I believe someday I will be able to look at them and smile that is happened instead of crying that it's over. Im headed there....
I sold my dress and my rings. I did keep the photos and they are in a box in the basement. When my kids are old enough to want to know I will bring them out and show them the happiness we had. I did hang up 4 small pictures in their room, everyday my 19 month old and I say good morning to daddy A.
I got rid of a lot of things he gave me and a lot of things that were bought when I was with him. I guess I got rid of all the things that immediately remind me of him. I do have one photo album out that my son can look at ( and my daughter can look at anytime once she is older )
Since we didn't have kids, I didn't want many pictures of him. Probably because he was dishonest and looking at the pics made me think "he/we look happy, but what was really going on then?" I have several photo albums I like to look at now and then, and having that thought pop into my head while I'm trying to enjoy my photos wasn't productive. So I went through and tossed the pics of him alone and cropped him out of any I could. There were a few pics with him and other people I wanted to keep and a couple of me and him that I kept, but when I look at those particular pictures I don't have the negative thoughts I had with the ones I tossed.
For the wedding pics, I kept the pics of me with my family and friends (glad I did because there are a few people in those who are no longer with us), one pic of the full wedding party, and one pic of him & I - reduced a full photo album to a few pages. I don't keep those pics with my regular pics - they're in a little box of marriage/divorce stuff in the closet. I do also still have our wedding video - I haven't watched it and don't plan to, but haven't felt right about tossing it so I didn't.
I plan to sell my wedding dress and rings, but haven't yet. I don't think it's because I'm having trouble letting go - I think it's just because I'm a terrible procrastinator.
-sang
Brown,
I was divorced 8 years ago and I still have my dress, rings, and photo album. I packed them up and put them away. What I got rid of right away was my honeymoon lingerie! I wish now I had kept it; it was a gift from my Mother. It was beautiful and expensive. At the time it just represented something I didn't want to keep alive.
I have no children so I suppose my wedding gown will be sold one day after I'm gone as "vintage 1985" wear to some bride-to-be whose yet to be born! I haven't decided what to do with my rings. I had a .33 stone in the engagement ring and I later bought a wrap to put around it. I had a jeweler look at it a few months ago and they wouldn't give me very much for the set so I took it home again.

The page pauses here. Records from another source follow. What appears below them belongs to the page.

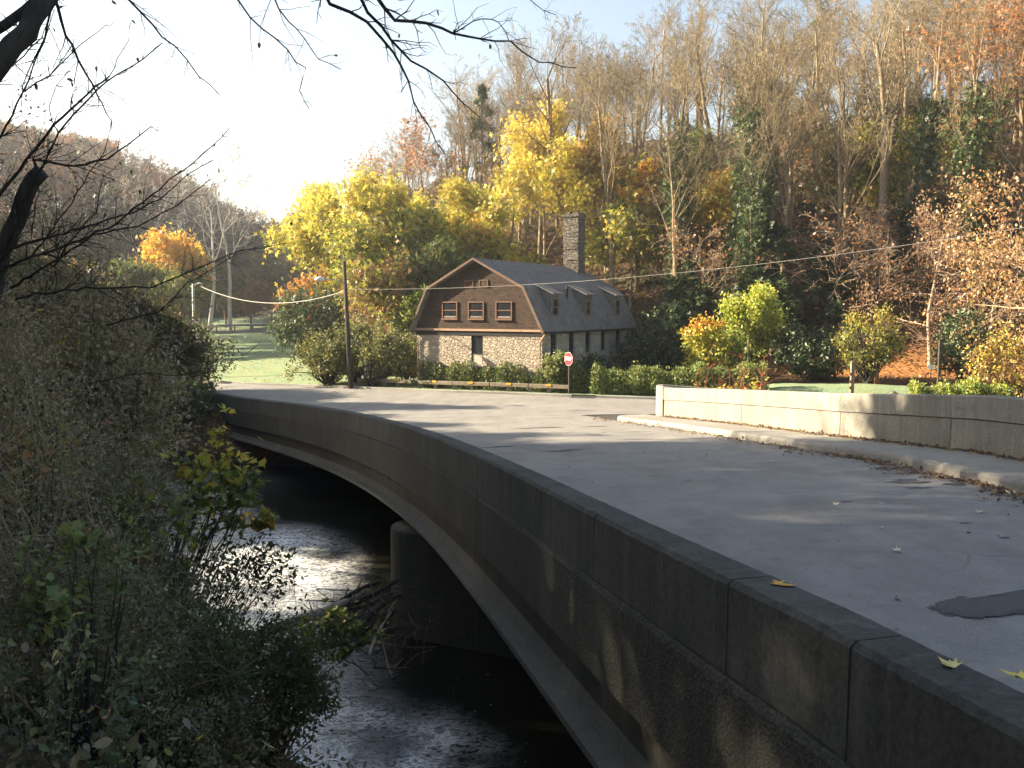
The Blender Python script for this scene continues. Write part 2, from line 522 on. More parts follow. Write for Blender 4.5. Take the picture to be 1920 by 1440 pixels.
def grow(rnd, p, d, L, r, lvl, o, S, T):
    n = o['seg'][lvl]; step = L / n; rmin = o.get('rmin', .008)
    path = [(p.copy(), r)]
    dirs = []
    for i in range(n):
        w = o['wig'][lvl]
        d = (d + Vector((rnd.gauss(0, w), rnd.gauss(0, w), rnd.gauss(0, w) + o['up'][lvl]))).normalized()
        q = p + d * step * rnd.uniform(.85, 1.15)
        r1 = max(rmin, r * (1 - o['tap'][lvl] * (i + 1) / n)); r0 = max(rmin, r * (1 - o['tap'][lvl] * i / n))
        S.append((p.x, p.y, p.z, q.x, q.y, q.z, r0, r1, lvl))
        dirs.append((q, d.copy(), r1)); p = q
    if lvl >= o['leaf']: T += [x[0] for x in dirs[n // 3:]]
    if lvl >= o['max']: return
    k = o['kids'][lvl]; st = o['start'][lvl]
    k = max(1, int(round(k * rnd.uniform(.8, 1.2))))
    for c in range(k):
        f = st + (1 - st) * (c + rnd.uniform(.2, .9)) / k
        i = min(n - 1, int(f * n)); q, dd, rr = dirs[i]
        q0 = Vector(S[len(S) - 1][0:3]) if False else q
        ang = math.radians(rnd.gauss(o['ang'][lvl], 9))
        cd = dd * math.cos(ang) + perp(dd, rnd) * math.sin(ang)
        cl = L * o['len'][lvl] * rnd.uniform(.65, 1.2) * (1.15 - .6 * (f - st) / max(1e-3, 1 - st))
        grow(rnd, q0, cd.normalized(), cl, max(rmin, min(rr * .9, rr * o['rr'][lvl])), lvl + 1, o, S, T)


WOOD = dict(seg=[9, 6, 4, 3, 2], wig=[.05, .1, .16, .2, .25], up=[.02, .07, .06, .05, .03], tap=[.8, .8, .8, .7, .5],
            kids=[13, 7, 5, 4], start=[.38, .25, .2, .15], ang=[38, 36, 38, 40], len=[.36, .5, .5, .5], rr=[.42, .5, .5, .5], leaf=3, max=4, rmin=.012)
WIDE = dict(WOOD, start=[.28, .2, .15, .15], ang=[55, 45, 42, 40], len=[.5, .5, .5, .5], up=[.02, .05, .03, .02, 0], kids=[11, 7, 5, 4])


def tree_segs(seed, h, r, o, lean=(0, 0)):
    rnd = random.Random(seed); S, T = [], []
    grow(rnd, Vector((0, 0, -.3)), Vector((lean[0], lean[1], 1)).normalized(), h * .8, r, 0, o, S, T)
    S = np.array(S); T = np.array([tuple(t) for t in T])
    return S, T


def trunk_tubes(S, lv):
    return segs_mesh('t', S[S[:, 8] <= lv][:, :8], 7)


def make_tree(name, S, trunk_mat, twig_mat=None, split=1, loc=(0, 0, 0), label=None, cat='tree', group=None, leaves=None, leaf_mat=None, crown_name='crown'):
    root = empty(name, loc); tag(root, label, cat, group)
    if leaves is None:
        V, l, s = trunk_tubes(S, split); link('trunk', np_mesh('trunk', V, l, s, smooth=True), trunk_mat, root)
        V, l, s = segs_mesh('c', S[S[:, 8] > split][:, :8], 3); link(crown_name, np_mesh('crown', V, l, s), twig_mat or trunk_mat, root)
    else:
        a = trunk_tubes(S, split); b = segs_mesh('c', S[S[:, 8] > split][:, :8], 3)
        V = np.concatenate([a[0], b[0]]); l = np.concatenate([a[1], b[1] + len(a[0])]); s = np.concatenate([a[2], b[2]])
        link('trunk', np_mesh('trunk', V, l, s), trunk_mat, root)
        link(crown_name, leaves, leaf_mat or M_leaf, root)
    return root


def dup(root, loc, rz=0, sc=1, label=None, group=None):
    r = root.copy(); C.objects.link(r); r.location = loc; r.rotation_euler = (0, 0, rz)
    r.scale = (sc, sc, sc) if not hasattr(sc, '__len__') else sc
    if label: r['label'] = label
    if group: r['group'] = group
    for ch in list(root.children):
        c = ch.copy(); C.objects.link(c); c.parent = r
    return r


def crown_points(T, n, sig, rng):
    i = rng.integers(0, len(T), n)
    return T[i] + rng.normal(size=(n, 3)) * sig


# colours (albedo)
YEL = (.74, .6, .11); YEL2 = (.6, .48, .08); GOLD = (.68, .42, .045); ORG = (.55, .24, .045); YGR = (.38, .4, .06); GRN = (.13, .17, .035); DGR = (.055, .085, .025)
OLV = (.16, .15, .045); RUST = (.33, .145, .045); COP = (.4, .21, .075); BRN = (.2, .12, .065)

# ================================================================== SETTING
# ---- ground sheet (one sheet, finer near the camera)
def axis(lo, hi, fine_lo, fine_hi, fine, coarse):
    a = list(np.arange(fine_lo, fine_hi + 1e-6, fine)); x = fine_lo; st = fine
    while x > lo: st = min(st * 1.25, coarse); x -= st; a.insert(0, x)
    x = fine_hi; st = fine
    while x < hi: st = min(st * 1.25, coarse); x += st; a.append(x)
    return np.array(a)


gx = axis(-420, 420, -30, 30, .4, 12); gy = axis(-60, 800, -3, 80, .4, 12)
GX, GY = np.meshgrid(gx, gy)
GZ = ground(GX, GY)
V = np.stack([GX, GY, GZ], -1).reshape(-1, 3)
nx, ny = len(gx), len(gy)
ii = (np.arange(ny - 1)[:, None] * nx + np.arange(nx - 1)[None])
q = np.stack([ii, ii + 1, ii + nx + 1, ii + nx], -1).reshape(-1)
me = np_mesh('ground', V, q, np.full((nx - 1) * (ny - 1), 4), smooth=True)
X, Y, Z = V[:, 0], V[:, 1], V[:, 2]
hb = ip(X, HBX, HBY)
grass = ((Y > ykerb(X) + .3) & (Y < hb - 2.5 + fbm(X, Y, .5) * 1.5)).astype(float) * (X > -57)
grass *= np.where((X > 10) & (Y > 49 - (X - 18) * .35), 0.0, 1.0)
grass *= np.where((Y > 150), 0, 1)
bed = (Z < .35).astype(float)
lit = np.clip(1 - np.abs(Y - hb - .5) / 4.5, 0, 1) * (X > 6) * (Y > ykerb(X) + 2)
z4 = np.ones((len(V), 4), np.float32); z4[:, 0] = grass; z4[:, 1] = bed; z4[:, 2] = np.clip(lit * 1.4, 0, 1)
a = me.attributes.new('zone', 'FLOAT_COLOR', 'POINT'); a.data.foreach_set('color', z4.ravel())
tag(link('ground', me, M_ground), kind='structure')

# ---- water
wx = np.arange(-60, 45, .3); wy = np.arange(-14, 52, .3)
WX, WY = np.meshgrid(wx, wy)


def blob(x, y, cx, cy, rx, ry, an):
    c, s = math.cos(an), math.sin(an); u = (x - cx) * c + (y - cy) * s; v = -(x - cx) * s + (y - cy) * c
    return np.clip(1.25 - np.sqrt((u / rx) ** 2 + (v / ry) ** 2), 0, 1)


rp1 = U(700, 1400, z=0); glare_pt = U(500, 1060, z=0)  # first centre: real rapids; second: sky reflection painted as white water
rap_glare = np.clip(blob(WX, WY, rp1.x - 1.0, rp1.y - .3, 3.4, 2.3, -.5) * np.clip(.55 + 1.1 * fbm(WX, WY, 1.3, 2), .12, 1), 0, 1) + 1.0 * blob(WX, WY, glare_pt.x + .3, glare_pt.y, 2.3, 4.6, .25) * np.clip(.75 + .9 * fbm(WX, WY, .9, 8), 0, 1) + .12 * blob(WX, WY, -16, 37, 6, 4, 0)
rap_glare = np.clip(rap_glare, 0, 1)
WZ = (fbm(WX, WY, 2.1, 3) * .05 + fbm(WX * 1.3, WY, 4.3, 5) * .035) * (rap_glare * 1.4 + .12)
V = np.stack([WX, WY, WZ], -1).reshape(-1, 3); nx, ny = len(wx), len(wy)
ii = (np.arange(ny - 1)[:, None] * nx + np.arange(nx - 1)[None]); q = np.stack([ii, ii + 1, ii + nx + 1, ii + nx], -1).reshape(-1)
me = np_mesh('water', V, q, np.full((nx - 1) * (ny - 1), 4), smooth=True)
a = me.attributes.new('rapid_glare', 'FLOAT', 'POINT'); a.data.foreach_set('value', rap_glare.ravel().astype(np.float32))
tag(link('water', me, M_water), kind='structure')

# ---- road: deck strip plus junction
KERB_W = 1.75     # far sidewalk width


def Xk(y): return Xf(y) - KERB_W


ys = np.arange(-10, 37.01, .5); m = 14
V, Fc = [], []
for y in ys:
    a, b = float(Xn(y)) + .3, float(Xk(y)) + .05
    for j in range(m + 1):
        x = a + (b - a) * j / m
        V.append((x, y, float(zr(x, y))))
n = m + 1
Fc += [(i * n + j, i * n + j + 1, (i + 1) * n + j + 1, (i + 1) * n + j) for i in range(len(ys) - 1) for j in range(m)]
base = len(V)
xs = np.arange(-40, 46, .8); yinv = np.arange(36.99, 64, .25); xinv = np.array([float(Xn(t)) for t in yinv])
for x in xs:
    lo = 37.0
    if x < xinv[0]: lo = float(ip(-x, -xinv, yinv)) + .15
    if x > 30: lo = min(lo, ykerb(x) - 7)
    hi = ykerb(x) + .05
    for j in range(m + 1):
        y = lo + (hi - lo) * j / m
        V.append((x, y, float(zr(x, y)) + .004))
Fc += [(base + i * n + j, base + i * n + j + 1, base + (i + 1) * n + j + 1, base + (i + 1) * n + j) for i in range(len(xs) - 1) for j in range(m)]
mb = MB(); mb.add(V, Fc); tag(mb.build('road', M_road, smooth=True), kind='structure')


# far upper road behind the lawn
mb = MB(); up = [(-62, 122), (-48, 113), (-38, 110), (-28, 112), (-16, 120)]
V = []; Fc = []
for i, (x, y) in enumerate(up):
    for k in (0, 5.0): V.append((x, y + k, gz(x, y) + .35))
for i in range(len(up) - 1): Fc.append((2 * i, 2 * i + 2, 2 * i + 3, 2 * i + 1))
for x, y in up: V.append((x, y - .4, gz(x, y) - .6))
o = 2 * len(up)
for i in range(len(up) - 1): Fc.append((o + i, o + i + 1, 2 * i + 2, 2 * i))
mb.add(V, Fc); tag(mb.build('upper_road', M_road), kind='structure')


def sweep(pts, prof, closed=False):
    """sweep a closed profile (u = sideways to the right of travel, v = up) along pts (x, y, z)"""
    V, Fs = [], []; n = len(pts); k = len(prof)
    for i, p in enumerate(pts):
        a, b = pts[max(i - 1, 0)], pts[min(i + 1, n - 1)]
        d = Vector((b[0] - a[0], b[1] - a[1], 0)).normalized(); r = Vector((d.y, -d.x, 0))
        for u, v in prof: V.append((p[0] + r.x * u, p[1] + r.y * u, p[2] + v))
    for i in range(n - 1):
        for j in range(k):
            Fs.append((i * k + j, i * k + (j + 1) % k, (i + 1) * k + (j + 1) % k, (i + 1) * k + j))
    Fs += [tuple(range(k)), tuple((n - 1) * k + j for j in range(k))[::-1]]
    return V, Fs


kp = [(x, float(ykerb(x)), float(zr(x, ykerb(x)))) for x in np.arange(-42, 46, .7)]
mb = MB(); mb.add(*sweep(kp, [(.02, -.2), (.02, .12), (-.01, .14), (-.2, .14), (-.2, -.2)])); tag(mb.build('kerb', M_walk), kind='structure')

# patches on the road
def patch(px, py, rx, ry, seed, an=0):
    rnd = random.Random(seed)
    # ray onto the road surface
    lo, hi = 2, 60
    for _ in range(40):
        mid = (lo + hi) / 2; p = U(px, py, Y=mid)
        if p.z < float(zr(p.x, p.y)): hi = mid
        else: lo = mid
    cx, cy = p.x, p.y; pts = []
    n = 26; ph = [rnd.uniform(0, 6.28) for _ in range(4)]
    for i in range(n):
        t = 2 * PI * i / n; k = 1 + .22 * math.sin(2 * t + ph[0]) + .16 * math.sin(3 * t + ph[1]) + .12 * math.sin(5 * t + ph[2]) + .08 * math.sin(9 * t + ph[3])
        u, v = rx * k * math.cos(t), ry * k * math.sin(t)
        x, y = cx + u * math.cos(an) - v * math.sin(an), cy + u * math.sin(an) + v * math.cos(an)
        pts.append((x, y, float(zr(x, y)) + .006))
    mid = [(cx + (x - cx) * .6, cy + (y - cy) * .6, z) for x, y, z in pts]
    mb = MB(); mb.add([(cx, cy, float(zr(cx, cy)) + .006)] + mid + pts, [(0, 1 + i, 1 + (i + 1) % n) for i in range(n)] + [(1 + i, 1 + n + i, 1 + n + (i + 1) % n, 1 + (i + 1) % n) for i in range(n)])
    o = mb.build('road_patch', M_patch); at_ = o.data.attributes.new('edge', 'FLOAT', 'POINT'); at_.data.foreach_set('value', [0.0] + [.35] * n + [1.0] * n); tag(o, kind='structure')


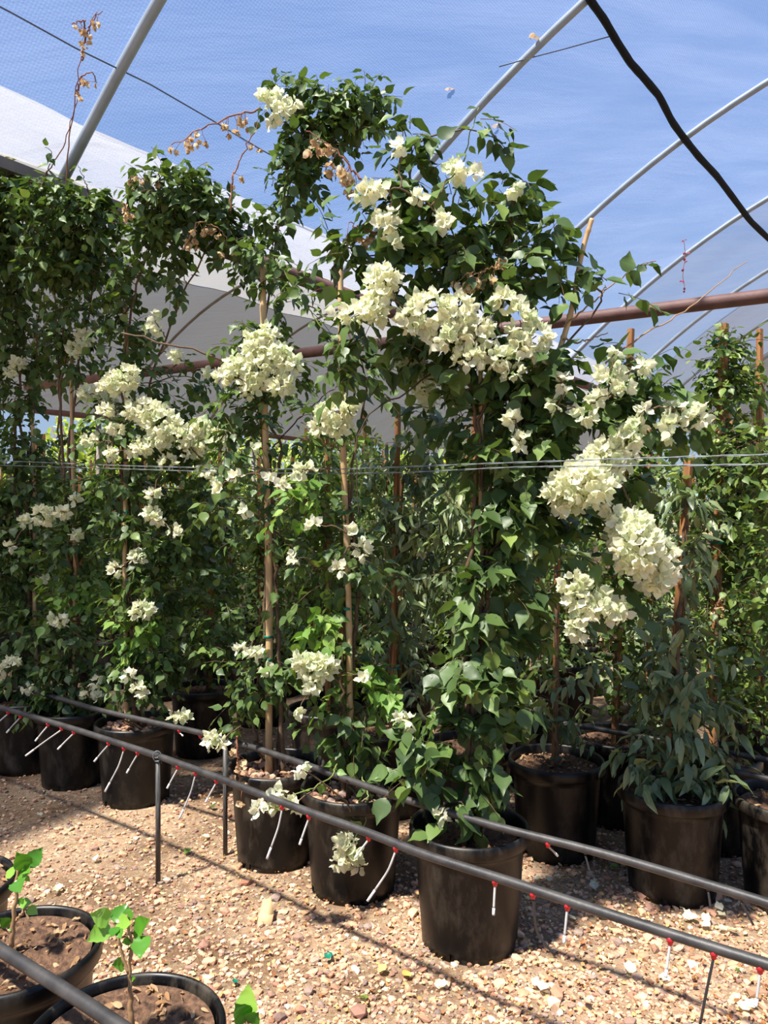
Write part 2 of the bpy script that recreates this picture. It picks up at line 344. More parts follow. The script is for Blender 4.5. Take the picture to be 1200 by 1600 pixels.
for i, (x, y, lab) in enumerate([(880, 1419, 'magenta bract fallen on shaded gravel beside the large front pot'), (1109, 1362, 'magenta bract fallen beside the pot of grey-green narrow leaves')]):
    Z = zh(y, 0); single_leaf('fallen_bract', M['pink'], (W(x, y, Z)[0], Z, .02), .042, BRACT_V, 140+i, lab, 'petal', None, 2)
for i, (x, y, m_, lab) in enumerate([(1157, 1523, 'leaf_new', 'round green leaf fallen under the end of the front hose'), (287, 1334, 'leaf_new', 'yellow-green leaf fallen beside the short black hose stake'), (574, 1568, 'leaf_new', 'small green leaf lying on open gravel near picture bottom edge'),
        (953, 1364, 'leaf_new', 'green leaf lying between two black pots behind the hose'), (622, 1535, 'fallen_yellow', 'pale yellow leaf fallen on gravel in front of the large pot'), (592, 1529, 'fallen_yellow', 'yellow leaf curled on the gravel near the large front pot'),
        (337, 1268, 'leaf', 'dull green leaf on shaded gravel beside the pale-stone pot')]):
    Z = zh(y, 0); single_leaf('fallen_leaf', M[m_], (W(x, y, Z)[0], Z, .018), .045, LEAF_V, 160+i, lab.replace(' near picture bottom edge', ', the one closest to the camera'), 'leaf')
for i, (x, y, s) in enumerate([(1005, 1402, .032), (1013, 1397, .03), (430, 1405, .03), (1185, 1555, .04), (560, 1585, .035), (780, 1540, .03), (972, 1368, .025), (190, 1390, .026), (319, 1480, .03), (363, 1425, .026), (185, 1357, .022), (870, 1558, .036), (1015, 1420, .03), (644, 1430, .03), (575, 1450, .022)]):
    Z = zh(y, 0)
    o = stones('stone', np.array([[W(x, y, Z)[0], Z, s*.25]]), np.array([s]), np.array([.5]), np.array([[.9, .4, .55, .68][i % 4]]), rng)
    tag(o, 'smooth stone larger than the tan gravel it lies among', 'stone', 'larger stones on the gravel')
Z = zh(1440, 0); c = MB(); x0 = W(415, 1440, Z)[0]
c.add([(x0-.03, Z-.02, .004), (x0+.025, Z-.03, .004), (x0+.03, Z+.02, .02), (x0+.012, Z+.05, .07), (x0-.02, Z+.045, .05), (x0-.028, Z, .014), (x0+.03, Z-.005, .03)], [(0, 1, 6, 5), (5, 6, 2, 3), (5, 3, 4)])
o = c.obj('wood_shard', M['wood_pale']); sm = o.modifiers.new('s', 'SOLIDIFY'); sm.thickness = .01
tag(o, 'pale tan shard of wood standing tilted on the open gravel', 'shard')
Z = zh(1506, 0); single_leaf('plastic_scrap', M['tie'], (W(519, 1506, Z)[0], Z, .018), .03, BRACT_V, 190, 'scrap of green tie tape lying on the open gravel', 'scrap', None, 2)
Z = zh(1543, 0); single_leaf('plastic_scrap', M['tie'], (W(367, 1543, Z)[0], Z, .018), .025, BRACT_V, 191, 'scrap of green tie tape lying beside the seedling pot', 'scrap', None, 1)

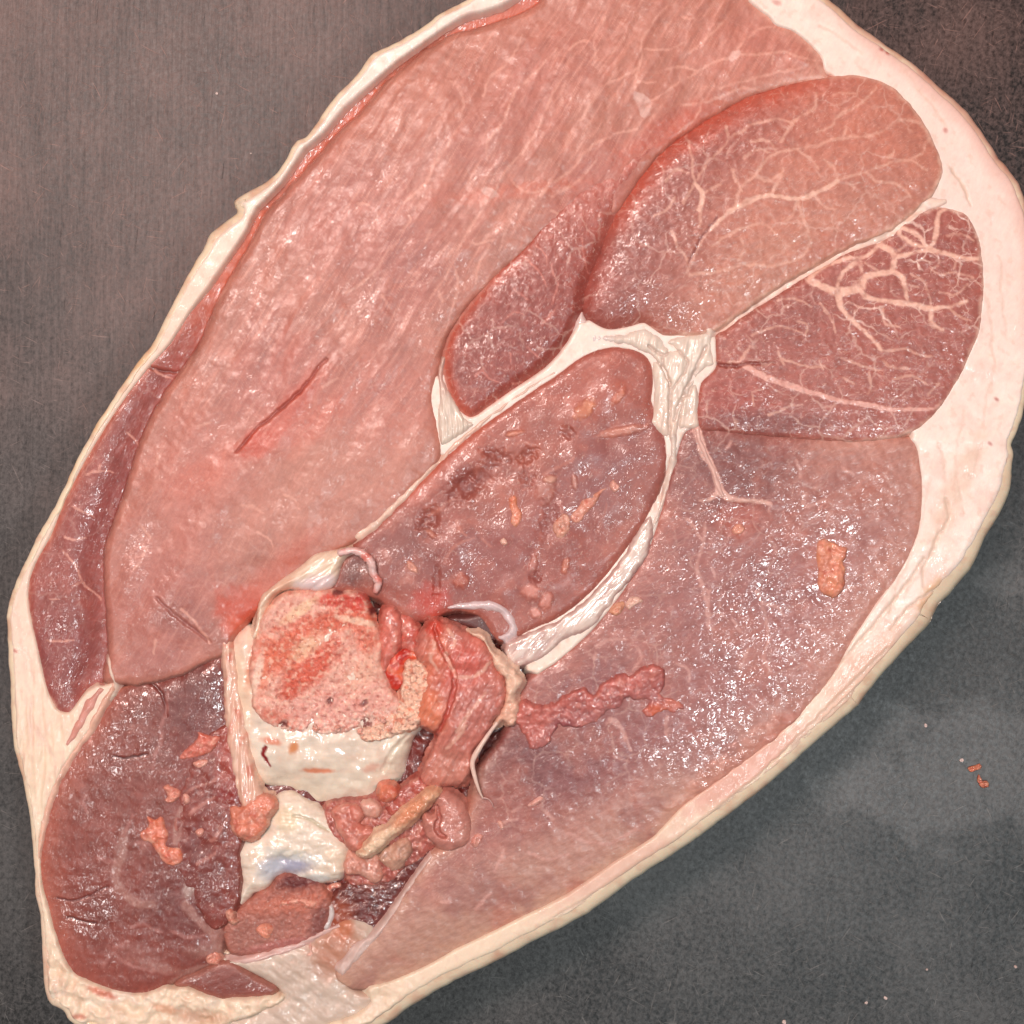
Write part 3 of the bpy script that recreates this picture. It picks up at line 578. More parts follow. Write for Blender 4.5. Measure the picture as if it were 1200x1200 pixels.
# notch where a sliver was torn out, and the raw spot beside it
p.blob(865, 605, 26, 18, 0, (188, 112, 100), 0.6, .5, dz=-2)
p.veins([(T(800, 400, 3, "45,290 70,380 110,450 130,520 160,550 200,560"), [4, 3.6, 2.6, 4.0, 2.6, 1]), (T(800, 400, 3, "130,520 95,555 60,560"), [2, 1, .4]), (T(800, 400, 3, "200,560 260,560 310,570"), [1.4, 1.2, 1])], (222, 182, 172), 1, 1.4, 0.9, 1.2, 1.5)
p.veins([T(800, 400, 3, t) for t in ("80,640 70,720 50,780 70,860 95,950 90,1010", "260,880 280,920 330,930 350,960", "280,920 290,980 300,1060", "170,980 200,1020", "400,420 410,480", "420,430 440,420", "10,620 40,660 70,700", "230,1080 200,1150", "420,1000 460,1010", "310,570 300,600", "600,360 630,400", "150,380 170,350", "560,880 620,860", "100,800 110,830", "430,540 430,580 500,560", "560,440 600,470", "690,780 640,830", "300,1050 290,1120 310,1160")]
        + [T(560, 680, 4.286, t) for t in ("1165,50 1160,130 1155,230 1180,250", "660,690 710,740 750,800 770,850", "680,880 720,900 760,910", "600,330 650,300 740,300", "950,690 940,780", "590,390 600,360", "780,440 820,380 790,330", "1120,20 1150,50", "1000,420 1060,460 1050,500")]
        + [T(400, 800, 3, t) for t in ("470,790 500,760 530,740", "540,660 560,620 570,590", "660,600 720,620 800,600", "350,770 380,770", "600,450 640,430", "930,140 960,130 1000,210", "840,640 880,630", "720,450 740,480", "620,480 560,490", "800,530 870,560 960,560 1050,500")], (220, 176, 168), 0.7, 2.0, 0.55, .2, 2)
p.z -= 16*smooth(0, 1, ((p.X-600)*0.55+(p.Y-1010))/120*0.5) 
p.rough(2.0, 14, 3); p.rough(1.0, 5, 2)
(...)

My Ex didn't want the photo album 8 years ago and I hadn't looked at it until very recently. Now I think I'll return some family photos to him for their "historical" value. If he throws them away, that's his choice.
Sometimes its best to just put things aside when you aren't sure of what to do. If you have storage, think about packing the photos away for now. Later on, you'll be able to look at them more objectively.
Best wishes,
Wisdomtooth
I am coming at this from two points of view. The first side is the me who is really hurt and doesn't want to see pictures of my ex on a daily basis. We have a very young dd and I don't want to toss all of the pictures so I have tucked them away for our daughter to look at someday. I also kept my dress so that dd can see it way down the line. Everytime I find somehting I don't want to look at but think dd might enjoy someday, I put it in the rubbermaid container and call it good. I gave my rings to my sister to hold onto until I decide what I want to do with them. I will probably save them for dd as well. Until she is old enough, I guess they will hang out in my sister's creamer bowl in the china hutch. lol
My other side is looking at this question from the perspective of a young me. My parents divorced when I was in second grade. My mom saved all the wedding photos, dress, and rings for my sister and I to see one day. I have really enjoyed looking through them and seeing my parents when they were happy. My mom even gets a kick out of them. I am very glad my mom thought about us when she was keeping/throwing stuff.
There are things I wish I didn't have to see again and some things I have no idea what to do with. My ex gave me a beautiful fruit basket for our fourth anniversary and I really like it, but it reminds me of how much effort he put into that gift, but a year later, he couldn't put that much effort into saving our marriage. IT is still a really cool basket. I guess I will keep thinking about it.
I guess keep what feels good and trash the rest. I found a cracked frame and a wedding photo in a box today. I trashed the broken frame and have toyed with the idea of ripping the photo to shreds and sending it to the ex for our anniversary in a few weeks. I know, it is petty, but I didn't say I was going to do it. Maybe I will send it to the OW. lol. Just kidding. I put it in the box for dd.
Good luck in sifting through the leftovers.